Sebagaimana penulis sampaikan diatas bahwa Nabi sebagai pemimpin dipegang oleh ummatnya karena pernyataan dan perbuatan serta prilakunya yang menjadi ketauladanan. Karena itu tanpa ajaran (ideologi) konsep hidup maka tidak mungkin seseorang layak memimpin walaupun dicalonkan oleh semua partai politik.
Atas dasar itu seseorang yang berbicara salah dan sering salah bicara atau bicara tidak mumpuni sesungguhnya tidak memenuhi syarat sebagai pemimpin. Maka pemimpin disuatu negara atau daerah perlu belajar dan menjaga prilaku yang normatif. Karena semua yang ada pada mereka adalah alat komunikasi dan menjadi kebijakan publik.

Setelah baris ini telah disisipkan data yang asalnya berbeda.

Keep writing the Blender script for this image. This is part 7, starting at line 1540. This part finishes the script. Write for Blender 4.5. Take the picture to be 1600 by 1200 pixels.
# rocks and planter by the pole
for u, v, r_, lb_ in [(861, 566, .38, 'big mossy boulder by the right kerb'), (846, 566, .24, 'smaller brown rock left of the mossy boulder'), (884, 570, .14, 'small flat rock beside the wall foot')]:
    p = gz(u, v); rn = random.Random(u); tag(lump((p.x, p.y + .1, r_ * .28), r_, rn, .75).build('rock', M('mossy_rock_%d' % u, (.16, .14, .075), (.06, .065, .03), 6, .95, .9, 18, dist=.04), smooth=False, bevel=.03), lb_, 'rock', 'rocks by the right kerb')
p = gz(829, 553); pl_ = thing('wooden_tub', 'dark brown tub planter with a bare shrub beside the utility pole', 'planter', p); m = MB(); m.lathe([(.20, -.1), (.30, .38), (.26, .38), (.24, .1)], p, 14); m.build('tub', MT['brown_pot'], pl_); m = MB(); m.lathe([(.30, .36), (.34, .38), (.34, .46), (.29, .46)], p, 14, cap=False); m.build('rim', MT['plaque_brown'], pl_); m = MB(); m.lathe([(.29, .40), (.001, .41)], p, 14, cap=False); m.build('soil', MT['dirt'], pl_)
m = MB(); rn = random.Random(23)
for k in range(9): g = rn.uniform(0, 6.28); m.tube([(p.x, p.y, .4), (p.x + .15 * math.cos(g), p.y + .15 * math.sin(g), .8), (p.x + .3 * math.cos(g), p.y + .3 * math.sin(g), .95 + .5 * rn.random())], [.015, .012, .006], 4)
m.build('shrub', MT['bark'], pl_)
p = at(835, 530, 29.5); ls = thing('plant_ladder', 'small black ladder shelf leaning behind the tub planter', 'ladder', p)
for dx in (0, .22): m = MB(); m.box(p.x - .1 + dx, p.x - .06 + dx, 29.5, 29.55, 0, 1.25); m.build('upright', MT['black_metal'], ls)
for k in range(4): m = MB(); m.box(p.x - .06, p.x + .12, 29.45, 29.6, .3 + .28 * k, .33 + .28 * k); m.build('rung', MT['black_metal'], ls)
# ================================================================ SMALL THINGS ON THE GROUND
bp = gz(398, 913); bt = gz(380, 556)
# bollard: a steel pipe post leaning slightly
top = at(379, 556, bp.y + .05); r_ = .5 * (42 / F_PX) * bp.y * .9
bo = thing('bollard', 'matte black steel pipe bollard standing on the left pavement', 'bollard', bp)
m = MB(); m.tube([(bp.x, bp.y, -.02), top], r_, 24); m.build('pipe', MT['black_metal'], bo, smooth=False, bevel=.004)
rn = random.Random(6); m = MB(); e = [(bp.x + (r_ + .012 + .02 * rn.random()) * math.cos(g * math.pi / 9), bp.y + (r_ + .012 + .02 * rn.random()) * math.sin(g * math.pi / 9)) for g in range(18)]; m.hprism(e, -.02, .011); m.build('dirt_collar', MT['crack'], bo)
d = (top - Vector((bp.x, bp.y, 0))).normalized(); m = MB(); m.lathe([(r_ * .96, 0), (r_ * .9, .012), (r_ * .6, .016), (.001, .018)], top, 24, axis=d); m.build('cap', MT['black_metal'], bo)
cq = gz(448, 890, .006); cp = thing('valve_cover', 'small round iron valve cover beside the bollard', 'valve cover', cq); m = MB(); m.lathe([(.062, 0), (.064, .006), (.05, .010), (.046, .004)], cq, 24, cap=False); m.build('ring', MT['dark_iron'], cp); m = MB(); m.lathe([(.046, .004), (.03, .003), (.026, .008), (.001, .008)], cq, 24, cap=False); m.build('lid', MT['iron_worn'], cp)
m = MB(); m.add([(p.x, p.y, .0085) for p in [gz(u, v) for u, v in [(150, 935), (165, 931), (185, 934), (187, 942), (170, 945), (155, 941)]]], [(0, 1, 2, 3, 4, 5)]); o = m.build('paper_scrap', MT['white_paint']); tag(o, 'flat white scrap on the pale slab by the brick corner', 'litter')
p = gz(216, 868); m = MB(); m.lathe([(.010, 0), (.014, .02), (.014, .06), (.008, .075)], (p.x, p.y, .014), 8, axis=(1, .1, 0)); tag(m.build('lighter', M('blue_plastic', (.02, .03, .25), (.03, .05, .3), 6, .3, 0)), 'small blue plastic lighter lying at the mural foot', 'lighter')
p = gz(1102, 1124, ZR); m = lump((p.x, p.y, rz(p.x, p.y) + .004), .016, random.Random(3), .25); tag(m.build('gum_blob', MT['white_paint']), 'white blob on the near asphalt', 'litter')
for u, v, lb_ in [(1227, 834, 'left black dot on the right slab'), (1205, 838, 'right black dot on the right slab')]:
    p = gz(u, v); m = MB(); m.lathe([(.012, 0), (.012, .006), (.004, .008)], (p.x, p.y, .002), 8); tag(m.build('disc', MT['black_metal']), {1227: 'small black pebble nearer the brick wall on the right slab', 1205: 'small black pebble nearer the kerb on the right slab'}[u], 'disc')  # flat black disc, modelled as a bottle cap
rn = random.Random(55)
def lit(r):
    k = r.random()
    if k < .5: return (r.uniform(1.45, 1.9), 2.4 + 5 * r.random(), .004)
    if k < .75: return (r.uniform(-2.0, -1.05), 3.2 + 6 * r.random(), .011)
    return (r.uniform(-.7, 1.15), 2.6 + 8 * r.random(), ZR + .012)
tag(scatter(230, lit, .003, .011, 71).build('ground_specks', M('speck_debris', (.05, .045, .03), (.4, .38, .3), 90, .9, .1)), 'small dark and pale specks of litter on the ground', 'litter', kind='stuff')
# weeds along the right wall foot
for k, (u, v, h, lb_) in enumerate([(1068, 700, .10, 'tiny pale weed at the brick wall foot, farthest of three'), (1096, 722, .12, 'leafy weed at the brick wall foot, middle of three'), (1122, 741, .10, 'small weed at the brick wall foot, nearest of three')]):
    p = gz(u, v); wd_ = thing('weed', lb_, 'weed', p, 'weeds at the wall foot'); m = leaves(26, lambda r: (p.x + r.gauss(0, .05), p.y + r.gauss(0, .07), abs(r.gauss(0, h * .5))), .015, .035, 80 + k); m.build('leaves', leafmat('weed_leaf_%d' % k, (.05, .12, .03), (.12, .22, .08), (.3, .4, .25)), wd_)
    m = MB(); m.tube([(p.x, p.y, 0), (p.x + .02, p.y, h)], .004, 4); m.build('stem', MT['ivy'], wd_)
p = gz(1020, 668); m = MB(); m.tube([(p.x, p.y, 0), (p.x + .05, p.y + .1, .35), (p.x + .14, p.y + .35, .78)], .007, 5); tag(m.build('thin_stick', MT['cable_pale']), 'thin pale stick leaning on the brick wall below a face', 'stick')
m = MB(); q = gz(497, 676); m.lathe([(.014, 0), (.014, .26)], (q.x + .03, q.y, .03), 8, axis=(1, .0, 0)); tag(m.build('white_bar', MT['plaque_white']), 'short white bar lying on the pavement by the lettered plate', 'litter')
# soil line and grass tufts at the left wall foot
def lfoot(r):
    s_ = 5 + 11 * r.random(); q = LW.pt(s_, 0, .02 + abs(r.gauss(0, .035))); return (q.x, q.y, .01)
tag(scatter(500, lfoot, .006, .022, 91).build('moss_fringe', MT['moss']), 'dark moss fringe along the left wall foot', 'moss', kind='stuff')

Pemimpin adalah alat komunikasi publik, misalnya dalam berpakaian saja menjadi begitu penting untuk memberi ketauladanan, apalagi sikap idealis, berbicara yang baik, berpidato, menyampaikan konsep, menyampaikan pendapat, dan mengajari hidup rakyat adalah alat utama bagi pemimpin, apalagi mereka berada di negara yang menganut sistem demokrasi.
Seterusnya sikap idealisme menjadi keharusan pada calon pemimpin dan ketika berada pada ranah politik dan sosial yang tidak menghargai hal itu sebagai standar, yang perlu dipertanyakan justru "ada apa dengan masyarakatnya"?
Lantas bagaimana hukumnya jika mereka dengan kata-katanya pernah berbohong, atau dengan prilakunya misalnya yang membohongi publik?
Jawabannya adalah jangankan membohongi publik, membohongi seseorang saja adalah aib bagi calon pemimpin maka partai politik harus membuka kesempatan kepada semua warga untuk rekrutmen dan seleksi sebagai calon pemimpin rakyat.
Sekarang, mari tanya pada google, bagaimana datangnya seorang pemimpin sebagaimana Mahatma Gandhi, Soekarno, Nelson Mandela, apakah mereka dari preman, atau pekerja administrasi atau dari manusia yang memiliki ideologi?